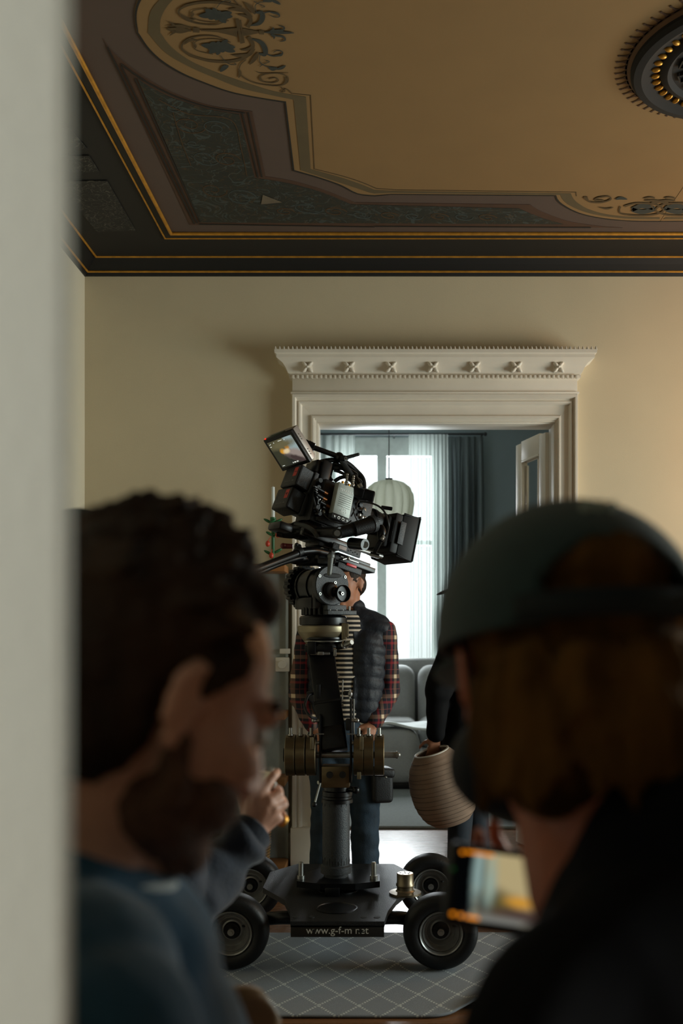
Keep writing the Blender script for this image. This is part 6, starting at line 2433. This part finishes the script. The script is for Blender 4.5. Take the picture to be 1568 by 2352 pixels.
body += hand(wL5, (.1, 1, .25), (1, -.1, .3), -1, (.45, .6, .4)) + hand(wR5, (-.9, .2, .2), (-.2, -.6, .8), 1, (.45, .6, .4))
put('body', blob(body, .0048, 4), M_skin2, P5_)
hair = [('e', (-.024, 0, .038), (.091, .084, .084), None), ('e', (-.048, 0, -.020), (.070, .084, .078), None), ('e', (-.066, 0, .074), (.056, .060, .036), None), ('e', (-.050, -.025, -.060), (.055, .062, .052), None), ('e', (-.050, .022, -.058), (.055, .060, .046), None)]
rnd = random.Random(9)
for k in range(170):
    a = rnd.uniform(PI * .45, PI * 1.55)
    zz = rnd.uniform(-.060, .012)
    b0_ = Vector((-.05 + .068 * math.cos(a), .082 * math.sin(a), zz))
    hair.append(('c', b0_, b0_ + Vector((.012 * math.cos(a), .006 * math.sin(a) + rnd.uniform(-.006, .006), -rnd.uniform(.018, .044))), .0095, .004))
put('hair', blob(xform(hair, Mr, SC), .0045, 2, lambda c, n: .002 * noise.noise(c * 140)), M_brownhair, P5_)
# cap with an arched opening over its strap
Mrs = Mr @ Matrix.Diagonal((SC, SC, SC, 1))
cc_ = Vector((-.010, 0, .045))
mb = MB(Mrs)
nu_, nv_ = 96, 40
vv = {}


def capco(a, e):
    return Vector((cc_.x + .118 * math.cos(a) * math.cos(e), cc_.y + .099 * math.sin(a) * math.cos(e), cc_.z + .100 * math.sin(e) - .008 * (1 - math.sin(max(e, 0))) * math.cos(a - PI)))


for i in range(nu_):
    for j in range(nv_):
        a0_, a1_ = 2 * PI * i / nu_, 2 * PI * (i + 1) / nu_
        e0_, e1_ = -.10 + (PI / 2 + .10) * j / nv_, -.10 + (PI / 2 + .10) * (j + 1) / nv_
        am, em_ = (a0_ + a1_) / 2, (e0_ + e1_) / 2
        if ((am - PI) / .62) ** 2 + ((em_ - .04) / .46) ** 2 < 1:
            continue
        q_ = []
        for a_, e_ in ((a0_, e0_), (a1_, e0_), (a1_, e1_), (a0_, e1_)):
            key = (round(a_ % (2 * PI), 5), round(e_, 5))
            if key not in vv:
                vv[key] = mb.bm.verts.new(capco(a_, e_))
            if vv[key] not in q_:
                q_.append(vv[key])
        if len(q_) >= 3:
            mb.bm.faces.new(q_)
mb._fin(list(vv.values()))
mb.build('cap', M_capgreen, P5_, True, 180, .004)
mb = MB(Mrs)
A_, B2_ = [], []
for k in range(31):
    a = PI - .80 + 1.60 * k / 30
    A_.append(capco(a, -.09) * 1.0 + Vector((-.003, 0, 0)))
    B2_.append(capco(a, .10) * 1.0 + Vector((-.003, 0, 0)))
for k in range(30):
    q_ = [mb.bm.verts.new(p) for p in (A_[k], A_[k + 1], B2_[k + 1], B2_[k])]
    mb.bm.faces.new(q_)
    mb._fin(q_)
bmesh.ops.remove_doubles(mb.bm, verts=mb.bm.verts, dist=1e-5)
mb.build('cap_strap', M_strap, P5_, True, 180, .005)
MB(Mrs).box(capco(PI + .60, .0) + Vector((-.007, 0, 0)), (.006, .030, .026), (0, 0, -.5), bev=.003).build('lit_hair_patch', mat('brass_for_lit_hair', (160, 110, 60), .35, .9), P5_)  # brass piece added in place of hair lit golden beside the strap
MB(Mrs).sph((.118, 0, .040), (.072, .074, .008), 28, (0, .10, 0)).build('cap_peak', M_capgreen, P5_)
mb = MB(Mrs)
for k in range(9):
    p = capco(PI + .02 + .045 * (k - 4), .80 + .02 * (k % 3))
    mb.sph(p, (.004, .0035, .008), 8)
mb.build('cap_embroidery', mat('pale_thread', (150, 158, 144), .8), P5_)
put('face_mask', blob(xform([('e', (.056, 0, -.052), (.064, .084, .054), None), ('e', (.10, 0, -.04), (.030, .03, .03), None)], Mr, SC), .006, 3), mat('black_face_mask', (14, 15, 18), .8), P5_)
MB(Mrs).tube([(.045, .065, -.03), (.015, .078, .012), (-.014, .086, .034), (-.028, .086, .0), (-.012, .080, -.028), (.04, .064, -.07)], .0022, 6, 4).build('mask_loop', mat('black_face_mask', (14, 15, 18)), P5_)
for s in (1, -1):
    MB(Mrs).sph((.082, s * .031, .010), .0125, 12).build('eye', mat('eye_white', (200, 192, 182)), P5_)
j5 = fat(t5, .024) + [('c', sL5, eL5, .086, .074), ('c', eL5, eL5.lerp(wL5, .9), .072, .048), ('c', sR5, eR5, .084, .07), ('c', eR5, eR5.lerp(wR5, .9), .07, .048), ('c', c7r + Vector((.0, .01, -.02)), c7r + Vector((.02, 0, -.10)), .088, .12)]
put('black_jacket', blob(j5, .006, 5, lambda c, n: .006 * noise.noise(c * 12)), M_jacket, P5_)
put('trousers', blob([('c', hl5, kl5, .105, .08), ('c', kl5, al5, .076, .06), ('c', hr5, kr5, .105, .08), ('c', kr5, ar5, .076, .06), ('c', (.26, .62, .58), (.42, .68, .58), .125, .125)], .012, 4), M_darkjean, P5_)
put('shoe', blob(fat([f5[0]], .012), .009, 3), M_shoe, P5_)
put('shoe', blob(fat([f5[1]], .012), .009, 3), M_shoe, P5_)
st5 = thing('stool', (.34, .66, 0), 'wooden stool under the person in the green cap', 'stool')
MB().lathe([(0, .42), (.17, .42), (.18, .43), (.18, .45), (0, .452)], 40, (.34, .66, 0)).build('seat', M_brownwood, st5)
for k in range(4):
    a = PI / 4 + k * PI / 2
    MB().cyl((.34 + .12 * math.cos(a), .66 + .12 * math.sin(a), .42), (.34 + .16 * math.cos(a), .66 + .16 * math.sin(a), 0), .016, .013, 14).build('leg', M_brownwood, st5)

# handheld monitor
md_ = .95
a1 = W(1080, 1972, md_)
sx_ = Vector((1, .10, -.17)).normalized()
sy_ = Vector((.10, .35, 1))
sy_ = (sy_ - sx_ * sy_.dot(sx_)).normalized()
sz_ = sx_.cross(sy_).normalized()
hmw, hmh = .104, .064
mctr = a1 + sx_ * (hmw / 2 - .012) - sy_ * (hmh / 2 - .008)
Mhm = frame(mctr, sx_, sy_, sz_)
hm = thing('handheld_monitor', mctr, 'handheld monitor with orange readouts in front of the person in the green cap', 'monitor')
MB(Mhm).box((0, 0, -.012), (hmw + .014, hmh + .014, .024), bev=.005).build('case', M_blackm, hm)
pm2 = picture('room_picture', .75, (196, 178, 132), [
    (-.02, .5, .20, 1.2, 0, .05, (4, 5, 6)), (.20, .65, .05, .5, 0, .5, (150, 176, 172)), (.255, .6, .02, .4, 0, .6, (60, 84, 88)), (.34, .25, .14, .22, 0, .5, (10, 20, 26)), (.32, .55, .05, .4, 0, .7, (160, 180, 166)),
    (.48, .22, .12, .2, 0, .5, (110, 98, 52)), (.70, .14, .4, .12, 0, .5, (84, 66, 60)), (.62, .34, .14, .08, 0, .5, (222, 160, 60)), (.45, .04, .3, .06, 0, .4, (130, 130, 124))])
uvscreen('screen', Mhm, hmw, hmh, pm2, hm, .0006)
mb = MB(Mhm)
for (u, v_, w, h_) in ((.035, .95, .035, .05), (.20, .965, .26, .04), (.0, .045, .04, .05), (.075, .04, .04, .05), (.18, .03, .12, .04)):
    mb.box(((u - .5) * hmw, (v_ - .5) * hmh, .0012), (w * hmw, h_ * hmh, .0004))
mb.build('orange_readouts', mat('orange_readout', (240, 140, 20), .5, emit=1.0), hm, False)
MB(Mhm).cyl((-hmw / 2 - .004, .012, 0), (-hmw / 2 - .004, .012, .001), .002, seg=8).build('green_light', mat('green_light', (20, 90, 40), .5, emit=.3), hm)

══════

■ What this task involves
Repeat only the lines between the start of the data and the line with "return Vector((cc_.x +", including those two lines, and skip the pictures.

■ Reply to the task
Keep writing the Blender script for this image. This is part 6, starting at line 2433. This part finishes the script. The script is for Blender 4.5. Take the picture to be 1568 by 2352 pixels.
body += hand(wL5, (.1, 1, .25), (1, -.1, .3), -1, (.45, .6, .4)) + hand(wR5, (-.9, .2, .2), (-.2, -.6, .8), 1, (.45, .6, .4))
put('body', blob(body, .0048, 4), M_skin2, P5_)
hair = [('e', (-.024, 0, .038), (.091, .084, .084), None), ('e', (-.048, 0, -.020), (.070, .084, .078), None), ('e', (-.066, 0, .074), (.056, .060, .036), None), ('e', (-.050, -.025, -.060), (.055, .062, .052), None), ('e', (-.050, .022, -.058), (.055, .060, .046), None)]
rnd = random.Random(9)
for k in range(170):
    a = rnd.uniform(PI * .45, PI * 1.55)
    zz = rnd.uniform(-.060, .012)
    b0_ = Vector((-.05 + .068 * math.cos(a), .082 * math.sin(a), zz))
    hair.append(('c', b0_, b0_ + Vector((.012 * math.cos(a), .006 * math.sin(a) + rnd.uniform(-.006, .006), -rnd.uniform(.018, .044))), .0095, .004))
put('hair', blob(xform(hair, Mr, SC), .0045, 2, lambda c, n: .002 * noise.noise(c * 140)), M_brownhair, P5_)
# cap with an arched opening over its strap
Mrs = Mr @ Matrix.Diagonal((SC, SC, SC, 1))
cc_ = Vector((-.010, 0, .045))
mb = MB(Mrs)
nu_, nv_ = 96, 40
vv = {}


def capco(a, e):
    return Vector((cc_.x + .118 * math.cos(a) * math.cos(e), cc_.y + .099 * math.sin(a) * math.cos(e), cc_.z + .100 * math.sin(e) - .008 * (1 - math.sin(max(e, 0))) * math.cos(a - PI)))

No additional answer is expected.